Let me be perfectly clear: I did not root for Schilling or his teams, and I disagree with some things that he has said and done. Whether you like a person or agree with a person has nothing to do with that person's qualifications to be a Hall of Famer; I understand that, but many biased media members who have been given the privilege of filling out a Hall of Fame ballot fail to understand that.

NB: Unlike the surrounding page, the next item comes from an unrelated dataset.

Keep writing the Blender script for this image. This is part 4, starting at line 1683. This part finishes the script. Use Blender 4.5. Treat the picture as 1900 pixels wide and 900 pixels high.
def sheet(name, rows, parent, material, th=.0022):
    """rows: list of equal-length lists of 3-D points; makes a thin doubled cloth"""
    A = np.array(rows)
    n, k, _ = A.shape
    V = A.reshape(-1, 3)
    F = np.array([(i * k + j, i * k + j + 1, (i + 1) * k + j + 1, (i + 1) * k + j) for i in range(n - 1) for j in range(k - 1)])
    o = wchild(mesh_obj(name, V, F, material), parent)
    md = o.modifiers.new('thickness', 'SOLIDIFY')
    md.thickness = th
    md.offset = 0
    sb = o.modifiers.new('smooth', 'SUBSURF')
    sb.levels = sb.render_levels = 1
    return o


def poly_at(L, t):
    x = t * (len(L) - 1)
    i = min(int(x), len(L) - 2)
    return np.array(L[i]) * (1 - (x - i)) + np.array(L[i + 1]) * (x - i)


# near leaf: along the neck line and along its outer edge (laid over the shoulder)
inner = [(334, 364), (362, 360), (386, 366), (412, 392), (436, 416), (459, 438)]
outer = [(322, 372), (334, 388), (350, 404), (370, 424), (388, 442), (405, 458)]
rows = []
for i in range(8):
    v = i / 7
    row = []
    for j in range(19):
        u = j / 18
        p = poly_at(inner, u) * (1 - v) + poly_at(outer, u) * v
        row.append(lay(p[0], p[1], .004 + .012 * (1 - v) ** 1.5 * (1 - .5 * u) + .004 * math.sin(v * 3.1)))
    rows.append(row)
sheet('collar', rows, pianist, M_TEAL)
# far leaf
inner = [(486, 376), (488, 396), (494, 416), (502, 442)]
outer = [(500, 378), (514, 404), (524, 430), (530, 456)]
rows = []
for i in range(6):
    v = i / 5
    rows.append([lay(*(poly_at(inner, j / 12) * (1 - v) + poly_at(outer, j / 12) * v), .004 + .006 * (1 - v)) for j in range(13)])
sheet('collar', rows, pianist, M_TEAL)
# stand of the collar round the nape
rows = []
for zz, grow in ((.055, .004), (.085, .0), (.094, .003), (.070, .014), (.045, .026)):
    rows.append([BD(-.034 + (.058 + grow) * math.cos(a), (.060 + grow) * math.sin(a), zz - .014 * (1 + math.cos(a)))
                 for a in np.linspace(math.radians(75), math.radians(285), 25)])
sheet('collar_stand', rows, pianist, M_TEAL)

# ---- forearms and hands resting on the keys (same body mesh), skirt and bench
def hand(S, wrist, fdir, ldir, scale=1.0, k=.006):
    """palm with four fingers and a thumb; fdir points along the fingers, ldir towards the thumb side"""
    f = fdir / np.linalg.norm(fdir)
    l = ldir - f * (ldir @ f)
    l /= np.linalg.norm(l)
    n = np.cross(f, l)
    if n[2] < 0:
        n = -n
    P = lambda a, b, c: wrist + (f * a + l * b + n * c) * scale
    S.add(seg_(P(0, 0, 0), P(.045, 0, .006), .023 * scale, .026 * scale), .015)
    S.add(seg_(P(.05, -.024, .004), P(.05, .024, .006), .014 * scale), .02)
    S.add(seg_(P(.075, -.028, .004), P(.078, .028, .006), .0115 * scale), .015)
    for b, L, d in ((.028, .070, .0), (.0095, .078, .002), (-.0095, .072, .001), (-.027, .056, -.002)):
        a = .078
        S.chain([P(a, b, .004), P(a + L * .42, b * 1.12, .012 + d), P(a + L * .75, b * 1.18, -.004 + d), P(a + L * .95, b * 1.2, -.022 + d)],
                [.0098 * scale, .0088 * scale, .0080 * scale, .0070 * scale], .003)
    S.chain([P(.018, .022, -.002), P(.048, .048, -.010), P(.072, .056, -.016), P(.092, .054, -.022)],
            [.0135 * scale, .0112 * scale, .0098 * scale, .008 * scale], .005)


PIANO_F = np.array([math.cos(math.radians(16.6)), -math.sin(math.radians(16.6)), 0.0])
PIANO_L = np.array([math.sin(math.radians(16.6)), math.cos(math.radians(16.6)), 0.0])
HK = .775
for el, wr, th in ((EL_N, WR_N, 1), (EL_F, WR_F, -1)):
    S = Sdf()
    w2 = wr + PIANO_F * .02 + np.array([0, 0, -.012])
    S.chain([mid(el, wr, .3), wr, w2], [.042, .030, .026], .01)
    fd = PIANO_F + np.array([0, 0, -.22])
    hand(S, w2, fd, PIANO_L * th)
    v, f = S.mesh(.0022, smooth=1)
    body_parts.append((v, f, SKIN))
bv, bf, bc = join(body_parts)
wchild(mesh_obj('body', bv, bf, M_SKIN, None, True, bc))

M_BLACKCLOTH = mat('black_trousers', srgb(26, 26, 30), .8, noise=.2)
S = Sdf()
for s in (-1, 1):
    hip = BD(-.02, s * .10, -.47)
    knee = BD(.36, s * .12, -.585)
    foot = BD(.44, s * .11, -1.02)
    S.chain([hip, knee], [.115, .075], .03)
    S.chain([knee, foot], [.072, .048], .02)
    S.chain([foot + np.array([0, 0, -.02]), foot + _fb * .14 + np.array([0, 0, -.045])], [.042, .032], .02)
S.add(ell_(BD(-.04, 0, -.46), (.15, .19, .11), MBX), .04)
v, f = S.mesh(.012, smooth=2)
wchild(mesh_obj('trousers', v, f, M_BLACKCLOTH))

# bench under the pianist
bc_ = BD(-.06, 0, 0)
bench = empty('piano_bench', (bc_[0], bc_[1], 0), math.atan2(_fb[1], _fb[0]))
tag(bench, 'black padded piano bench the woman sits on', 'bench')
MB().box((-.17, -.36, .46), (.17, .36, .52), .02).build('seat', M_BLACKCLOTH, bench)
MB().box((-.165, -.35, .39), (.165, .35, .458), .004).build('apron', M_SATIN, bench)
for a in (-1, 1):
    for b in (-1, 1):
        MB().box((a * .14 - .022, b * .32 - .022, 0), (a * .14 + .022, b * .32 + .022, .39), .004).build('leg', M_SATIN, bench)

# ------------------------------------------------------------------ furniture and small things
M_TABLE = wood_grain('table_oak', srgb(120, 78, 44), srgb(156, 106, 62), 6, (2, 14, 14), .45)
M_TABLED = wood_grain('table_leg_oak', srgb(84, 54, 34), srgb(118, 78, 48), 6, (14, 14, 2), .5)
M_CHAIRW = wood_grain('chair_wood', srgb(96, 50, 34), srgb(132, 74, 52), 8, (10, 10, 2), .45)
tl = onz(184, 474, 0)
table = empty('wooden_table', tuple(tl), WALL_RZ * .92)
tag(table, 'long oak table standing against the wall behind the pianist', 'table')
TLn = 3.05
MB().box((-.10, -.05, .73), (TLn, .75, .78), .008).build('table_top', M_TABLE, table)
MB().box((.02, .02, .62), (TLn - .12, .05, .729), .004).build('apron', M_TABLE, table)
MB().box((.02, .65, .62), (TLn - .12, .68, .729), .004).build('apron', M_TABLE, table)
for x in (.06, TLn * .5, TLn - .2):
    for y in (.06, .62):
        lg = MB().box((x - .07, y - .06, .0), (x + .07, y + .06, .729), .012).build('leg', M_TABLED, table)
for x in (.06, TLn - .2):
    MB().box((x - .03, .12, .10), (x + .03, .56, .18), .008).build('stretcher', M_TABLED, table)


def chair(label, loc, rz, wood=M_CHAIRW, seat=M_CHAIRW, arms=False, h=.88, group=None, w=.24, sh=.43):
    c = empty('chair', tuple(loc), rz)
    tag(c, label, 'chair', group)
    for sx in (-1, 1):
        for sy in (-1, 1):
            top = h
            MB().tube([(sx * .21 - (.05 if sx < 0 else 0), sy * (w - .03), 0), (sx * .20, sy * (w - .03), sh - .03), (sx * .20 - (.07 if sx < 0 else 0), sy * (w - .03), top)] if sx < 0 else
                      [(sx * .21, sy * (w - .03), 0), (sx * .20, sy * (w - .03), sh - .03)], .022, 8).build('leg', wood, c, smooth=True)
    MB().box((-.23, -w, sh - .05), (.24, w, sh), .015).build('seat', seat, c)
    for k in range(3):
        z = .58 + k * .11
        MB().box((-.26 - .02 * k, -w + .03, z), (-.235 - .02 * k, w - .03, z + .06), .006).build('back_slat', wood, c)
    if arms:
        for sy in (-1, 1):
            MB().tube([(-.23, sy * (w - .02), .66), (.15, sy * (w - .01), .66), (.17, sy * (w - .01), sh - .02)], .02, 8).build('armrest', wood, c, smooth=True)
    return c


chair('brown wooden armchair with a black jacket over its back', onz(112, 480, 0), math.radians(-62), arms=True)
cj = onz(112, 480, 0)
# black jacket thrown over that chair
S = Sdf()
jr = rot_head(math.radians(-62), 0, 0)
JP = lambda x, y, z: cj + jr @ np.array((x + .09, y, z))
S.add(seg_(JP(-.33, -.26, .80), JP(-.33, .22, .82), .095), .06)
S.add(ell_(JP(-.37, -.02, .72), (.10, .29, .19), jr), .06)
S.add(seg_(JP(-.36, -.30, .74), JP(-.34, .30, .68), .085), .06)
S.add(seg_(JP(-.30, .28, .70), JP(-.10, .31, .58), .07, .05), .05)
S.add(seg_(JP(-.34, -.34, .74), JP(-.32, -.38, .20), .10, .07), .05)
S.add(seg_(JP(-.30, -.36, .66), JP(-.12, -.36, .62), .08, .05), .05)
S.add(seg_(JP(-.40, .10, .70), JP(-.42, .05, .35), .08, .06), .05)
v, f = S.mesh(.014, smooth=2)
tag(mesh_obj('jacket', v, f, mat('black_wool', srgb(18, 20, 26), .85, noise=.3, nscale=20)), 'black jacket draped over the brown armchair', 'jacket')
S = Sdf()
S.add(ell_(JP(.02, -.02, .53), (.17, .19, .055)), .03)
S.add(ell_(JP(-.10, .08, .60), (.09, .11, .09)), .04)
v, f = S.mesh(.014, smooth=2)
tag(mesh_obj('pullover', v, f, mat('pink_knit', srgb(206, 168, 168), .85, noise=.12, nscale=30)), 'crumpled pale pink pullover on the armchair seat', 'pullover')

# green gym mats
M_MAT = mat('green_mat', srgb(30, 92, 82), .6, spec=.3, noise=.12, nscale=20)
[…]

It must be noted that the PED cheaters not only caused damage during their own era, but the artificially inflated home run numbers of Bonds, McGwire, and others made it even more difficult for clean sluggers from previous eras to be inducted. Dale Murphy should have made the Hall of Fame a long time ago, but his career numbers--including 398 home runs--now look pedestrian alongside the counterfeit numbers posted by the cheaters. Murphy won back to back National League MVPs (1982-83) while leading the league in RBI during both of those seasons, and then he led the NL in home runs in 1984 and 1985 while earning two more top 10 MVP finishes. He smashed a career-high 44 home runs in 1987 during a run of nine straight seasons during which he hit at least 20 home runs (he had 36 or more home runs in five of those seasons). A 20 home run season may not seem impressive after the fake pyrotechnics of McGwire-Sosa-Bonds and the other cheaters, but Murphy finished in the NL's top four in home runs seven times, including six top three finishes. Murphy not only won four Silver Slugger awards but he also earned five Gold Gloves. He was a complete player who did things the right way, and he has been unjustly forgotten by history and by the Hall of Fame voters.

Players who fail to be elected after 10 years on the ballot can still become Hall of Famers if they are selected by a committee comprised of executives, players, and media members. As mentioned above regarding the 2022 inductees, often that recognition does not happen until after the player has died.

Bonds came within 10 percent of the vote of receiving Hall of Fame induction this year. Pete Rose, the all-time hit king who played for three World Series championship teams, never appeared on the ballot, and it does not seem likely that his candidacy will receive serious consideration during his lifetime. After Rose accepted a lifetime ban from MLB because of his gambling, the Baseball Hall of Fame created a rule making Rose ineligible to appear on the ballot, and later the Hall created a rule making him ineligible for consideration by the Veterans Committee.

All of the major sports leagues--including MLB--now reap major profits from partnerships with gambling entities, but Rose is still stuck in permanent pariah status. 

It is ridiculous that Bud Selig--perhaps the worst commissioner of a major sports league in my lifetime, if not longer--has been inducted in the Baseball Hall of Fame while Rose, Murphy, and Schilling have not been inducted. 

I hope that Rose, Murphy, and Schilling are elected as soon as possible, and I just as fervently hope that the Baseball Hall of Fame never opens its hallowed doors to the PED cheaters who permanently stained the sport.